旭 晴人

 読了しました。ものすごく胸が痛い最後でした。切ないだけじゃなく、どこか温かいベストエンドだったと思います。ゼロがいつか帰ってくる、そう考えるのは野暮でしょう。もちろん、帰ってきて欲しいですが。  玲への罪悪感がゼロとの関わりによって増幅と溶解を繰り返す、その描写が逐一切なくて胸を刺します。  また、柊を支える大人達の隠された温かさにも泣けます。小学生時代の恋愛を思い出すような甘酸っぱい雰囲気と、重厚なSFの世界観がシンクロして、まさにドストライクな作品でした。  この作品を書くに辺り、作者様がどれだけ読者側に気を遣っているのかが分かるようでした。世界に入り込みっぱなしになれるようにどこまでも違和感を排除することに徹底されたのだと感じ取れました。  章の冒頭からの急展開、そのスピード感も凄かったです。「立っていられない」から始まるいきなりの柊の体調不良、思わずハラハラしましたし、ゼロがいきなり姿を消すのでものすごく不安になりました。
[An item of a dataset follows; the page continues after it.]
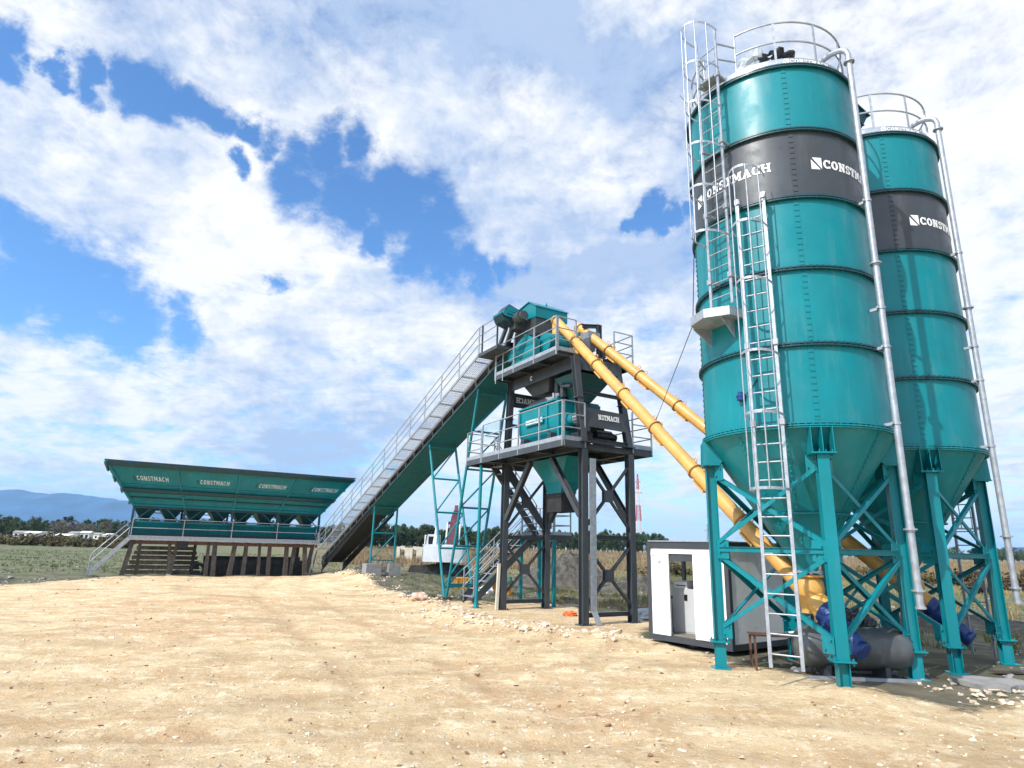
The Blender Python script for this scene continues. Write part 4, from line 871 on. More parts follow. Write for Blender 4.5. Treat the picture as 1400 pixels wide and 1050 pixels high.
screw('long ochre screw conveyor sloping from the nearer silo outlet up to the tower', L2W(.30, 1.98, 9.58), (5.47, 11.91, 1.33))
screw('ochre screw conveyor passing behind the nearer silo from the farther silo', L2W(1.10, 1.77, 9.44), (8.51, 13.85, 1.33))
cb = MB().tube([(4.0, 13.3, 13.0), (3.66, 11.5, 11.2), (3.60, 11.4, 8.6), (3.50, 11.56, 6.3), L2W(1.45, -1.5, 5.6), L2W(1.3, -1.0, 6.1), L2W(.9, .4, 8.0)], .008, 6)
tag(obj('cable', cb, BLACK), 'thin dark cable hanging from the nearer silo down to the ochre screw', 'cable')

# ------------------------------------------------------------------ stairs from the ground to the lower deck
sr = thing('steel_stairs', 'dark steel stairs in two flights with galvanised handrails beside the tower', 'stairs', L2W(1.2, 6.0), ROT)
def flight(p0, p1, yw0, yw1, n, name, rail_y):
    (xa, za), (xb, zb) = p0, p1; f = MB()
    for y in (yw0, yw1): f.bar((xa, y, za), (xb, y, zb), .06, .24)
    o = obj(name, f, GREY, sr)
    for k in range(n):
        s = (k + .5) / n; x = xa + (xb - xa) * s; z = za + (zb - za) * s; obj('tread', MB().box(x - .13, x + .13, yw0 + .031, yw1 - .031, z + .02, z + .05), GALVD, o)
    for y in rail_y:
        g = MB()
        for dz in (.45, .78, 1.08): g.tube([(xa, y, za + dz), (xb, y, zb + dz)], .019, 8)
        q = obj('handrail', g, GALV, sr)
        for s in (.02, .5, .98): x, z = xa + (xb - xa) * s, za + (zb - za) * s; obj('post', MB().bar((x, y, z - .05), (x, y, z + 1.08), .04, .04), GALV, q)
flight((-1.45, .10), (1.10, 2.46), .25, 1.15, 9, 'lower_flight', (.28, 1.12))
flight((1.05, 2.50), (-.95, 5.00), -.85, .0, 10, 'upper_flight', (-.02,))
ld = MB().box(1.0, 2.0, -.95, 1.25, 2.46, 2.50).bar((1.0, -.95, 2.40), (2.0, -.95, 2.40), .06, .14).bar((1.0, 1.25, 2.40), (2.0, 1.25, 2.40), .06, .14).bar((2.0, -.95, 2.40), (2.0, 1.25, 2.40), .06, .14).bar((1.0, -.95, 2.40), (1.0, 1.25, 2.40), .06, .14)
obj('landing', ld, GREY, sr); guardrail(sr, [(1.15, 1.22, 2.5), (1.98, 1.22, 2.5), (1.98, -.92, 2.5), (1.2, -.92, 2.5)], 1.1, 3, 1.1, .12)
for x, y in ((.85, -.80), (1.15, -1.05), (1.9, 1.1), (1.05, 1.1)): obj('landing_post', MB().bar((x, y, .0), (x, y, 2.35), .11, .11), TEAL, sr)
pp = thing('deck_post', 'slender teal tube post with splayed foot under the lower deck corner', 'post', L2W(-.6, 5.3), ROT)
obj('tube', MB().cyl((0, 0, .02), (0, 0, 4.86), .06, 14), TEAL, pp); obj('foot', MB().box(-.16, .16, -.16, .16, 0, .02).tube([(0, 0, .02), (0, 0, .25)], [.11, .062], 4), TEAL, pp)
# ------------------------------------------------------------------ aggregate bins
ab = thing('aggregate_bins', 'row of four flared teal aggregate bins with a railed walkway on brown posts', 'aggregate bins', L2W(-6, 27), ROT)
XL, XR = -5.28, 5.30            # local x of the lower edge
ZL, ZH, YF, YB = 3.82, 6.10, .55, 3.0
XLT, XRT, YFT, YBT = -6.95, 6.95, -.85, 4.4
def wall4(mb, a, b, c, d, n): mb.prism([a, b, c, d], n)
def fpt(u, v, h=0.):            # point on the flared front wall, u along 0..1, v up 0..1, h outwards
    p = V((XL + (XR - XL) * u, YF, ZL)).lerp(V((XLT + (XRT - XLT) * u, YFT, ZH)), v); return p + V((0, -.85, -.52)) * h
mb = MB(); th = (0, .03, .02)
mb.prism([(XL, YF, ZL), (XR, YF, ZL), (XRT, YFT, ZH), (XLT, YFT, ZH)], th); mb.prism([(XR, YB, ZL), (XL, YB, ZL), (XLT, YBT, ZH), (XRT, YBT, ZH)], (0, -.03, .02))
mb.prism([(XL, YB, ZL), (XL, YF, ZL), (XLT, YFT, ZH), (XLT, YBT, ZH)], (.03, 0, .02)); mb.prism([(XR, YF, ZL), (XR, YB, ZL), (XRT, YBT, ZH), (XRT, YFT, ZH)], (-.03, 0, .02))
hop = obj('flared_hopper', mb, TEAL, ab)
mb = MB()
def fbar(u0, v0, u1, v1, w, h): p, q = fpt(u0, v0, h / 2 + .003), fpt(u1, v1, h / 2 + .003); mb.bar(p, q, w, h, (0, -.85, -.52))
for v, w, h in ((.50, .045, .05), (.31, .05, .05), (.03, .10, .08)): fbar(0, v, 1, v, w, h)
for u in (0.004, .25, .5, .75, .996): fbar(u, .0, u, 1, .10, .085)
for s, xa, xb in ((-1, XL, XLT), (1, XR, XRT)):
    for v in (.10, .40, .68, .97):
        p, q = V((xa, YF, ZL)).lerp(V((xb, YFT, ZH)), v), V((xa, YB, ZL)).lerp(V((xb, YBT, ZH)), v); mb.bar(p + V((s * .05, 0, -.03)), q + V((s * .05, 0, -.03)), .10, .10)
obj('stiffener', mb, TEAL, hop)
mb = MB()
for v, w, h in ((.955, .26, .10), (.385, .20, .15), (.20, .07, .06)): fbar(0, v, 1, v, w, h)
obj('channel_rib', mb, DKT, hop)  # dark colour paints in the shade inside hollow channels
mb = MB()
for a, b in (((XLT, YFT), (XRT, YFT)), ((XRT, YFT), (XRT, YBT)), ((XRT, YBT), (XLT, YBT)), ((XLT, YBT), (XLT, YFT))): mb.bar((*a, ZH + .04), (*b, ZH + .04), .09, .07)
obj('rim', mb, GREY, hop)
for k in range(4):
    polys, w = word_polys('CONSTMACH', .25, False, .2, .16, True)
    u0 = [.080, .335, .592, .845][k]
    def fl(u, v, h, u0=u0): p = fpt(u0 + u * .64 / 13.6, .60 + v * .40, 0); return p + V((0, -.85, -.52)) * (h + .004)
    obj('lettering', letters(MB(), polys, fl), WHITE, hop)
    lg = MB(); q = [fl(-.30, -.02, .0), fl(-.08, -.02, .0), fl(-.08, .22, .0), fl(-.30, .22, .0)]; lg.prism(q, V((0, -.85, -.52)) * .004); obj('logo_panel', lg, mat('logo_dark_%d' % k, (.006, .09, .10), .4), hop)
# lower cones with gaps between them
for k in range(4):
    for j in range(2):
        xa = XL + (XR - XL) * (k + j * .5) / 4; xb = xa + (XR - XL) / 8; xm = (xa + xb) / 2; mb = MB()
        mb.hexa([(xm - .24, 1.2, 3.16), (xm + .24, 1.2, 3.16), (xm + .24, 2.2, 3.16), (xm - .24, 2.2, 3.16)], [(xa + .004, YF + .06, 3.80), (xb - .004, YF + .06, 3.80), (xb - .004, YB - .06, 3.80), (xa + .004, YB - .06, 3.80)])
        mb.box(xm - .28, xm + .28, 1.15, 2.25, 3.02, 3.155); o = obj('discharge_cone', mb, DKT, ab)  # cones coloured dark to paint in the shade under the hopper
        obj('gate_cylinder', MB().cyl((xm - .1, 1.08, 3.10), (xm + .35, 1.08, 3.10), .05, 10), BLACK, o)
mb = MB()
for y in (YF - .02, YB): 
    mb.ibeam((XL, y, 3.74), (XR, y, 3.74), .10, .14, .01); mb.ibeam((XL, y, 2.22), (XR, y, 2.22), .12, .18, .012)
    for k in range(5): x = XL + .06 + (XR - XL - .12) * k / 4; mb.ibeam((x, y, 2.3), (x, y, 3.68), .12, .12, .01, (0, 1, 0))
    for k in range(4):
        x0 = XL + (XR - XL) * k / 4 + .15; x1 = XL + (XR - XL) * (k + 1) / 4 - .15; xm = (x0 + x1) / 2
        for xa in (x0, x1): mb.bar((xa, y, 2.95), (xm + (.4 if xa > xm else -.4), y, 3.68), .06, .06)
obj('frame', mb, DKT, ab)
mb = MB(); mb.hexa([(XL + .1, 1.25, 2.32), (XR - .1, 1.25, 2.32), (XR - .1, 2.15, 2.32), (XL + .1, 2.15, 2.32)], [(XL + .1, .95, 2.98), (XR - .1, .95, 2.98), (XR - .1, 2.45, 2.98), (XL + .1, 2.45, 2.98)])
for k in range(17): x = XL + .25 + (XR - XL - .5) * k / 16; mb.bar((x, 1.20, 2.34), (x, .92, 2.94), .05, .05)
mb.box(XL + .05, XR - .05, .90, .94, 2.90, 3.0); obj('weigh_belt_trough', mb, TEAL, ab)
mb = MB(); mb.box(-5.2, 5.24, .05, .72, 2.06, 2.085)
obj('walkway', mb, GALVD, ab); 
mb = MB(); mb.bar((-5.25, .03, 2.02), (5.28, .03, 2.02), .02, .20); mb.bar((-5.25, .0, 2.13), (5.28, .0, 2.13), .012, .06); obj('walkway_edge', mb, GALV, ab)
guardrail(ab, [(-5.15, .02, 2.08), (5.22, .02, 2.08)], 1.0, 2, 2.6, .0, r=.024, down=.1)
guardrail(ab, [(-5.1, YB + .6, 2.3), (5.2, YB + .6, 2.3)], 1.25, 3, 2.6, .0, r=.03)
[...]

それまでずっとベタベタくっついてくれていた反動なんでしょうね。めちゃくちゃ巧い。  勉強になることばかりの作品でした。何よりこれだけ可愛い女の子を生み出せるとは……書籍化求む! ゼロの喋り方とか大好きです!  ゼロが玲の遺しただけのものではなく、ゼロ自身が考えて玲を引き継いだ存在になったから、これだけ魅力があるんでしょうね。主人公の心理描写も超巧いし……ああ文字数が足りない!  とにかく、未読の皆様へ超オススメの神作です。本当に、この作品に出会えたことに感謝!